Tuesday, March 21, 2006

Deep thoughts while tending to your cuticles.

Perla went to get a pedicure a couple of weekends ago, and being the dutiful daughter who wants to get one, too (and wants to get it paid for by said mother), I went along.

Going on Saturday morning excursions with my mom is always fun, because you have a set list of things to do, and she always gets distracted by signs that have the words "garage," "yard," "bazaar," "craft," or "fair" in them. Luckily, this particular morning, we left the house early enough to catch a couple of garage sales (it's so funny how judgmental she sounds when she quietly declares "They have nothing!" when we're getting back into the car) before heading into my mom's usual pedicure spot.

This place was run by a trio of siblings. The two sisters do the manicures and pedicures, and the brother does the custodial and maintenance work.

The sister who ended up doing my pedicure breezed in late with two frappucinos in her hands. She asked me if what she was doing hurt, and I told her it didn't. Then she said "beauty is pain" and kept filing. Made me kind of wary to let her around me with sharp objects, but luckily, the pain and horrible cliches were kept at that.
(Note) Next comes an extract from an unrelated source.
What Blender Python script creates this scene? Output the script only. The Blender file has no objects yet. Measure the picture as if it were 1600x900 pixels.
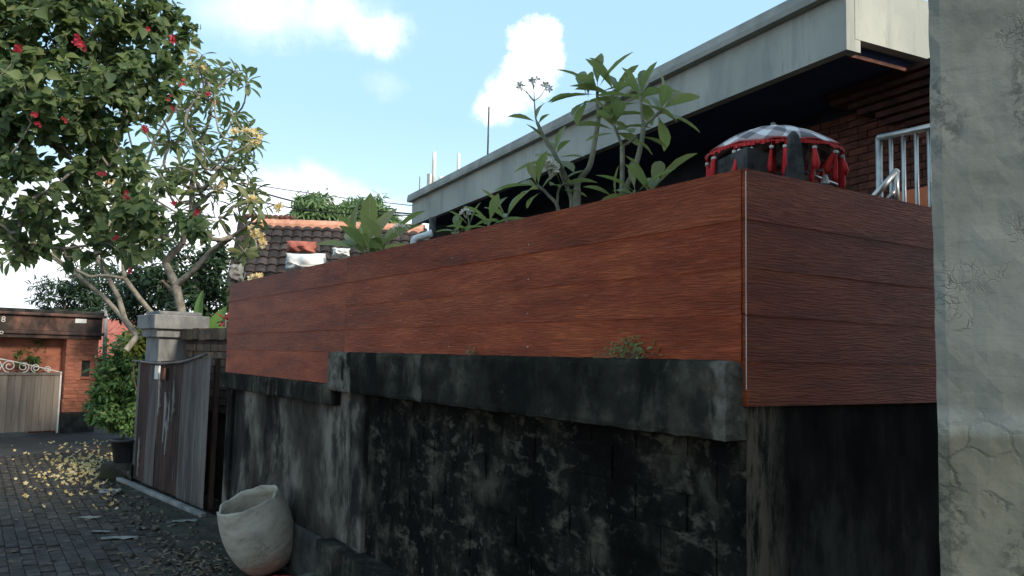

The one thing that really struck me as odd was the brother. There were three customers in the whole place, since it was relatively early on a Saturday. A lady was there who brought her little daughter along, and the daughter was being very good, playing quietly and talking with her mom. The brother/co-owner went over to the television and turned it to Kids' WB, presumably for this little girl. However, he proceeded to drop his mop and plopped himself into a chair, pushing himself forward so he was about six inches from the screen, and watched Pokemon.

I noticed little else until I heard him shout to the tele, "Use the combination attack, you stupid idiot!" quite emphatically. A few minutes later, I turned to see him shaking his head in disbelief. "He evolved. I can't be he evolved! He evolved!" I thought the kid was going to have a coronary.

Even the little girl turned around to look at him in disbelief.

Thankfully, his sister, who in my head I had already christened "Frenchie the Philosophe," managed to survive his outburst without slicing off one of my toes.

As Perla paid up front, I looked around at the individual manicurist stations. Apparently, Captain Custodial did pick up some of the slack, as he had his own permit at a station. Imagine my surprise when I leaned in to recognize the smiling face in the photo as "Pepe Tran."

Somehow, everything made sense at that point.